Interesting Enterprise 2.0 Readings - Week 2 2010
Melcrum Research: "Research reveals widespread adoption of social media inside the firewall"
"Many organizations have now moved beyond the experimentation phase and begun embedding social media into the way they do business," said Victoria Mellor, CEO of Melcrum. "There is a fundamental shift happening with how information flows inside an organization. Peer-to-peer online networks are enabling real-time feedback from employees to inform decision-making, not to mention facilitating collaboration between remote workers," she added.
V Mary Abraham: "Enterprise 2.0 Requires Overalls"
Top Management Must Be On Board – Although you hear about social media as a grassroots phenomenon on the internet, it is a different animal when it is grafted onto a corporate culture. Very little happens within an organization without top level support. They control the staffing, the communications channels and, above all, the budget.
There is only one objective in social media and it is common across all companies—even across the infamous divide between B2B and B2C: Create learning networks. And there is only one strategy for carrying out this objective: Find people who are good at developing and disseminating ideas to contribute to and facilitate those networks.
Harold Jarche: "Work is learning, learning work"
Social media are the tools that can help us develop emergent practices. They enable conversations between people separated by distance or time. The organizing framework for using social media for business is the learning network. Learning networks are not just for what we used to call training & development, but can also help us engage (not target) our markets.
Adam Bryant: "Structure? The Flatter, the Better"
...with the explosion of information, and flattening technologies starting with e-mail, I think that a CEO needs to focus more on the platform that enables collaboration, because employees already have all the data. They have access to everything. You have to work on the structure of collaboration. How do people get recognized? How do you establish a meritocracy in a highly dispersed environment?
Joe McKendrick: "Top CIOs Say Social Networks Now Drive Innovation"
Wal-Mart recently was able to cut a lot of costs through social networking strategies. “We conducted a blogging exercise on energy conservation,” he related. “We had more than 6,000 posts with ideas from employees, and saved millions in energy costs as a result.”
Lilia Efimova: "Blogging for knowledge workers: incubating ideas"
The open-ended nature of a weblog helps to capture emergent insights before they can be expressed systematically. In a way it is similar to brainstorming with post-its or to a spatial arrangement of papers on one’s desk: at early stages of developing ideas we can more easily say that something is relevant than to explain how exactly it connects to the rest.
People have always networked. Before the time of universities scholars depended largely on correspondence networks for the exchange of ideas.

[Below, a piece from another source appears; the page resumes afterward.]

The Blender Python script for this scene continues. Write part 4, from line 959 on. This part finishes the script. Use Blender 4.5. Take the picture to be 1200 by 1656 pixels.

These communities, known as the Republic of Letters were the social media of the era, following astonishingly closely communication patterns of today...A “man of letters” may today be a man of tweets, blog posts and Facebook, but the principle is the same: The size and quality of the network matters.
CV Harquail: "Networks and The Myth of Flattening Organizations"
When organizations adopt networked or team structures, they tuck these networks into existing managerial hierarchies. The basic hierarchical model and mindset remain in overall control. And, sometimes these networks themselves have what are called ‘worker hierarchies’ (Dean, 2007). These hierarchies can be more fluid than those outside the network, since people within the network/team often change leadership roles with each project. Ultimately, embedding networks or teams in to an organization can flatten the organization slightly, but not in a way that transforms the organizations or the employees’ overall influence within them.